Peter Buggenhout est l'un des sculpteurs contemporains les plus influents de Belgique. Depuis la seconde moitié des années 1990, il crée des sculptures monumentales et abstraites dans divers matériaux, avec un langage visuel singulier. Buggenhout a d'abord étudié les mathématiques, mais s'est ensuite rapidement tourné vers la peinture. Dès 1990, il cesse la peinture estimant que le médium est trop symbolique. "Je voulais faire des peintures dépourvues de sens, qui soient de simples objets en soi, mais je n'y parvenais pas. Il n'y avait donc qu'un seul choix pour moi: soit j'arrêtais d'être un artiste, soit je changeais de médium. Le seul médium qui me semblait approprié à la réalisation d'objets non symboliques était la sculpture, qui est pour moi le seul médium à pouvoir produire des objets qui s'inscrivent dans l'espace et font littéralement partie de la réalité".
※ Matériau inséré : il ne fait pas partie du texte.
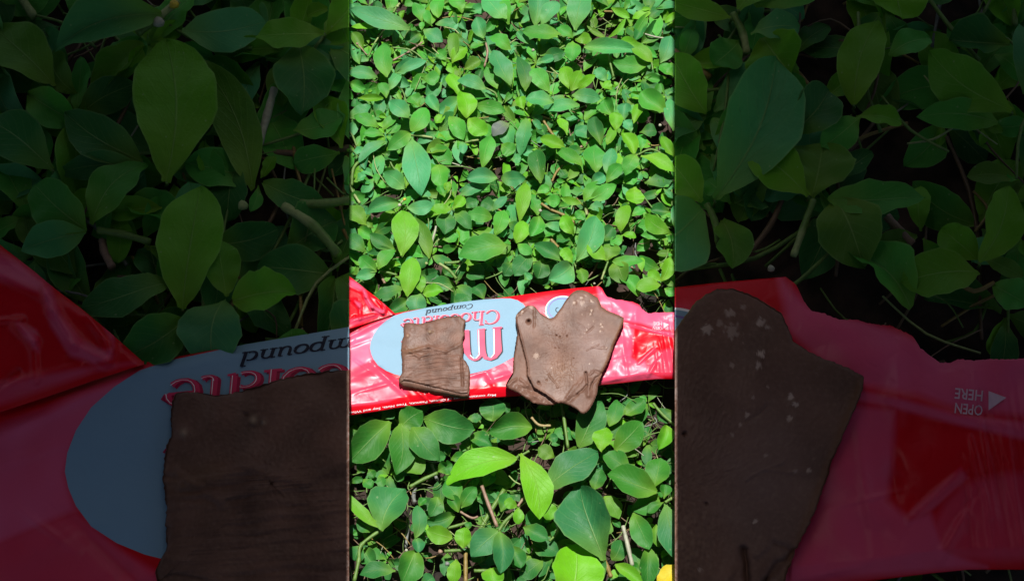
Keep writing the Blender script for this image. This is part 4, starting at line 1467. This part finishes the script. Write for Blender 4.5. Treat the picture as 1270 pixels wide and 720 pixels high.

Buggenhout est résolument devenu sculpteur. Ce faisant, il chercha un langage visuel direct, sans référence littérale à la réalité. Ce principe s'appliquait également à l'art minimal des années 1960 qui, bien qu'ayant un langage visuel strictement géométrique, renonçait également à toute signification symbolique. Bien que Buggenhout reconnaisse ce lien, il se considère plutôt comme un adepte tardif du romantisme. Les romantiques du XIXe siècle étaient conscients de l'incapacité de l'homme à appréhender le monde dans toute sa complexité. Mais là où ils représentaient cette impossibilité par des images symboliques, Buggenhout poursuit l'autonomie de l'objet pur. Son penchant pour l'art ethnique des Bambara du Mali et du Togo est donc révélateur. Pour les Bambara, les statues Boli ne sont symboliques que si elles ont été soumises à des rituels. Ceux-ci leur confèrent à chaque fois une nouvelle identité, jusqu'à ce qu'elles soient chargées de sacrifices au point qu'il ne reste plus qu'une sculpture vide de sens, qui ainsi atteint sa véritable "autonomie". C'est dans cet état d'esprit que Buggenhout développa ce qu'il appelle son langage visuel 'analogique'. Ce langage repose sur l'idée qu'il n'y a plus de perspective correcte pour comprendre la réalité. La méthode et la technique coïncident avec le contenu, sans pour autant - comme dans beaucoup d'autres œuvres d'art contemporaines - soutenir le contenu. Le 'contenu' des sculptures de Buggenhout ne 'renvoie' pas à la réalité, mais 'est' pour lui la réalité.
Dans ce sens, son œuvre témoigne d'une grande diversité matérielle et formelle, que l'on peut classer par séries. À la fin des années 1990, l'artiste commença à travailler avec des estomacs de vache. Il les utilisa en tant qu’enveloppe de sculptures abstraites et organiques, auxquelles il donna des titres tels que 'Eskimo Blues'. Cette série culmina dix ans plus tard avec la série 'Mont Ventoux'. Le point de départ est l'histoire du poète Pétrarque qui, après avoir escaladé le Mont Ventoux, affirma avoir enfin trouvé la vue d'ensemble du monde. Ce faisant, il oublia la montagne sur laquelle il se trouvait, illustrant ainsi l'idée de Buggenhout selon laquelle il est impossible d'avoir une perspective précise de la réalité. Dans la première moitié des années 2000, les séries 'The Blind Leading the Blind' et 'Gorgo' virent le jour. La première concerne des sculptures monumentales amorphes, principalement composées de déchets industriels soigneusement recouverts de poussière par Buggenhout. Elles apparaissent comme des objets archéologiques provenant d'un futur post-industriel lointain. Dans la seconde série, Buggenhout combina des matériaux industriels avec des matériaux organiques, tels que du sang de porc et de la crinière de cheval. 'Gorgo' est un pseudonyme de la déesse grecque de la vengeance, Méduse, qui transformait en statues de pierre les personnes qui avaient le malheur de la regarder.
Les sculptures de Buggenhout ne nous offrent aucune perspective, tant au sens propre qu'au sens figuré. Selon l'artiste, nous vivons donc à une époque sans protagonistes, sans contenus primordiaux ni vérités. Ses œuvres sont extrêmement contemporaines, en ce sens qu'elles n'offrent ni contenu ni signification, mais seulement une perspective fragmentée de la réalité.